The Red Raiders’ senior star had another superlative second half, capped by throwing a game-sealing lob with 30 seconds left, as No. 3 Texas Tech took care of business against Florida, 69-66, to make just the fourth Sweet 16 appearance in program history.

Texas Tech had to survive a final flurry by Florida after the Red Raiders turned the ball over with under 20 seconds, and the Gators got two solid looks from 3-point range that would have forced overtime but both missed the mark to preserve the Texas Tech win.

It also preserved Evans’ performance.

The all-Big 12 guard had 22 points, with 14 coming in the second half. In two NCAA tournament second-halves, Evans 11 of 14 from the field and averaging 16.5 points.

The guy is just getting it done, and maybe his best play of the game was a pass.

Clinging to a three-point lead and the clock running under 30 seconds, Evans slipped through the defense, got into the paint and flipped a pass above the rim to freshman and dunker-extrodnaire Zhaire Smith for an alley-oop that put Tech up five.

Clutch alley-oops are the best alley-oops.

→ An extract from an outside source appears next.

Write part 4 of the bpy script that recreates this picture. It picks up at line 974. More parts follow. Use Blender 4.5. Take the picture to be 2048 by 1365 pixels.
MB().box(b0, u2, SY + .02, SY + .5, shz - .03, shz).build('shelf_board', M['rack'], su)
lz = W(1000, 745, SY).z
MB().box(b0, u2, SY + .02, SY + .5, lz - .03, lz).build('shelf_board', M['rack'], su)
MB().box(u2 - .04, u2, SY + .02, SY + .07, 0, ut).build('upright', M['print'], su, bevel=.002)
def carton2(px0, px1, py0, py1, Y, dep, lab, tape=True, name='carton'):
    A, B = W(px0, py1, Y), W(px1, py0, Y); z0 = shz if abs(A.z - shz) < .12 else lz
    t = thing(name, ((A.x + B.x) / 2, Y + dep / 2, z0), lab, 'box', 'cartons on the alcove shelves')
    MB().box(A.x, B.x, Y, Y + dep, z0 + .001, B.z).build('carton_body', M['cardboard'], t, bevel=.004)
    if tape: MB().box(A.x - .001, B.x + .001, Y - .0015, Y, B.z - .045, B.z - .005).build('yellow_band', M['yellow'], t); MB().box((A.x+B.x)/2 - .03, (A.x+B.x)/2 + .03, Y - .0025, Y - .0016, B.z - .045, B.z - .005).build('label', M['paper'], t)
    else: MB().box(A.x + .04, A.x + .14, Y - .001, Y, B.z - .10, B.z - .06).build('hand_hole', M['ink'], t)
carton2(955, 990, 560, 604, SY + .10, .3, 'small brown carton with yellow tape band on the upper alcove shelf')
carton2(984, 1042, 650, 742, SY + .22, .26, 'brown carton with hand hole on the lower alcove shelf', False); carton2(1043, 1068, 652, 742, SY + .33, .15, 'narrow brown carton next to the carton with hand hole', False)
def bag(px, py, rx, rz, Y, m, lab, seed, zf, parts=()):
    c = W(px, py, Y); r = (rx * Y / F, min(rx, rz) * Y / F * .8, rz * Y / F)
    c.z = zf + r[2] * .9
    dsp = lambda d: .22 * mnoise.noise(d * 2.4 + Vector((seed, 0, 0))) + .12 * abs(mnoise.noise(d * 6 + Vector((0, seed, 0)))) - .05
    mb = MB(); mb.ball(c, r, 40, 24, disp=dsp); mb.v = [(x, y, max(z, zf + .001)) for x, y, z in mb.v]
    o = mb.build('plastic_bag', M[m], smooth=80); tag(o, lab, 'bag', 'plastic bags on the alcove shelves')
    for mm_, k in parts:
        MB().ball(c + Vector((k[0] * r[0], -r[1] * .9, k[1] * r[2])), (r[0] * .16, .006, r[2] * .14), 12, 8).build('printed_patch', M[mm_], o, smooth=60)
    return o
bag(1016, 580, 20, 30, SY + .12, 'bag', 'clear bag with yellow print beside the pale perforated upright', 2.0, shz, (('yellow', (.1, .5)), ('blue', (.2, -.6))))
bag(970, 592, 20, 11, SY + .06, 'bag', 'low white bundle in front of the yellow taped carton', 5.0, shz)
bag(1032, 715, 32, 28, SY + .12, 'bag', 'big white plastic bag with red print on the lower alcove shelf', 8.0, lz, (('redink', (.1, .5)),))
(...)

Florida got 23 points from Jalen Hudson, 12 form Egor Koulechov and 11 from Chris Chiozza. The Gators, though, made just 6 of 22 (27.3 percent) from 3-point range and surrendered 13 offensive rebounds. Texas Tech’s defense tightened in the second half, holding Florida to just 33.3 percent shooting overall and 19.2 percent from beyond the arc.

That defense for Tech is the foundation of what they do. It is one of the best in the country without an obvious, exploitable weakness. They’re good at every spot.

It’s keeping offenses off-kilter that lets Evans shine. When you’ve got a player as productive and clutch as he is, a close game isn’t something to fear. It’s something to welcome as you can probably count on him to get you through it.

Evans is under-appreciated nationally thanks to playing in the Big 12 outpost of Lubbock, Kansas owning every headline in that league and the toe injury that sapped him of his productivity late in the year. His emergence now on the national stage isn’t surprising so much as it is overdue. Simply, he’s been one of the tournament’s stars, and there are still games to play for Texas Tech.